Fictions More Precious by Rodell Warner at Big Medium, Austin
By Natalie Willis Whylly
April 01, 2024
“Since leaving was never voluntary, return was, and still may be, an intention, however deeply buried.”
– Dionne Brand, A Map to the Door of No Return (2001)
Invoking feelings of yearning, compassion, and tenderness, Trinidadian artist Rodell Warner’s Fictions More Precious, curated by Coka Treviño, at Big Medium in Austin, TX, also brings up spirits, specters, and wonder. Part of his work presented as the 2023 Tito’s Prize recipient, the exhibition builds on Warner’s digital excavations, experimentations, and conjurations around the problematics of the colonial archive in the Caribbean. With apparitions floating in mid-air, and conceptualized ghosts in the proverbial AI machine—this offering of images of ancestors passed and imagined at Big Medium feels apt in title, location, and intention.
The site, a former warehouse in an industrial area—a setting of surplus, with images of laborers—becomes a virtual seance of sorts, aided in part by Warner’s audio. Heady meditative reverberations of the artist’s making resound throughout the space, grounding the body more fully in the viewing experience and adding to the sense of encounter with the images. Wires are exposed on projectors, and the warm aura of innocuous, domestic lamps illuminate aluminum photographic prints for observation.

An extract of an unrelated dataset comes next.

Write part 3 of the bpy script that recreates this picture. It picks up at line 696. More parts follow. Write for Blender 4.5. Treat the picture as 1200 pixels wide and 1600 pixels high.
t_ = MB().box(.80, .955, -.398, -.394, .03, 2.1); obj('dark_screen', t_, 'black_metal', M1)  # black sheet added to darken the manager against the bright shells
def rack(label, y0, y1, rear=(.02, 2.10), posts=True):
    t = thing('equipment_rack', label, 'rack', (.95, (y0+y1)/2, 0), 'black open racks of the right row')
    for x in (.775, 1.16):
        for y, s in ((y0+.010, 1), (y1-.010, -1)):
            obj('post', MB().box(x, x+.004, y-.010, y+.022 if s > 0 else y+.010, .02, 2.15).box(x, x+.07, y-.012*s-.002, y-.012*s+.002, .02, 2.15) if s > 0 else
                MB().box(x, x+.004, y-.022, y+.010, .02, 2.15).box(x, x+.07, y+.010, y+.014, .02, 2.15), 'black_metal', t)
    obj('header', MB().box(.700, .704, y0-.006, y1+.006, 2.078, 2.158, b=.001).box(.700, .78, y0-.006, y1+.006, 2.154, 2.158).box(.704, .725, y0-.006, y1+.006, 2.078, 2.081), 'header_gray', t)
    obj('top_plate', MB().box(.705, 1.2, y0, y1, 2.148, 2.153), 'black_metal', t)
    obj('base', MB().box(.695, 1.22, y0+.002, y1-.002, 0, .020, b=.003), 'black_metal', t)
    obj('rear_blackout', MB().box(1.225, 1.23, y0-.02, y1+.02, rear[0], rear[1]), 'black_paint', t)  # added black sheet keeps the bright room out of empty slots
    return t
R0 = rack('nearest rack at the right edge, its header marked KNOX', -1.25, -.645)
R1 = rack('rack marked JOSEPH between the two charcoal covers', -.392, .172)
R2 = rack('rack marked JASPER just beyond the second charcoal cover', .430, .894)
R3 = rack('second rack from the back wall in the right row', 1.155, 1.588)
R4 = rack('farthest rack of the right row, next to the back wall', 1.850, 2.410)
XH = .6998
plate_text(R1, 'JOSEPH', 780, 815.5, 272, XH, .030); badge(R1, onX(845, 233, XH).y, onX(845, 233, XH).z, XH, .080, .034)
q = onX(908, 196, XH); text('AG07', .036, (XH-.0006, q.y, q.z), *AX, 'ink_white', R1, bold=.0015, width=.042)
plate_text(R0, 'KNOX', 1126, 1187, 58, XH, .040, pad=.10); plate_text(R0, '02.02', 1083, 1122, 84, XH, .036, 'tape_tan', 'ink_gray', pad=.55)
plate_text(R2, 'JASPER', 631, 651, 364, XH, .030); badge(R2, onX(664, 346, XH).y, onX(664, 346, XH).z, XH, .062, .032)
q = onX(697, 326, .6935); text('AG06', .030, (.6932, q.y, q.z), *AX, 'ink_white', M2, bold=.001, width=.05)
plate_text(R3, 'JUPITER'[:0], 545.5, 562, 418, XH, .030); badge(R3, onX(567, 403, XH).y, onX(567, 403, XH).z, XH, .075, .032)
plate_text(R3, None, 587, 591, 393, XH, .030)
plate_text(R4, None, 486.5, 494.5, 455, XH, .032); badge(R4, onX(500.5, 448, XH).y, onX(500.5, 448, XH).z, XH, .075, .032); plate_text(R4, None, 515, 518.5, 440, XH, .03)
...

There is a sincerity and gentle poeticism in the intentional curatorial choice of having the proverbial guts and mechanisms of artistic display made visible. It signals a vulnerability and openness, and it feels unpretentious, fallible, and most importantly, curious. This is an exhibition categorically in one sense, yes, but for those willing to enter and perhaps imagine their own loving fictions as viewers, it is also a communal altar to the varied, full lives of ancestors that will largely remain untold and uncelebrated due to the historic intentional erasure of documents from archives from the Region [1].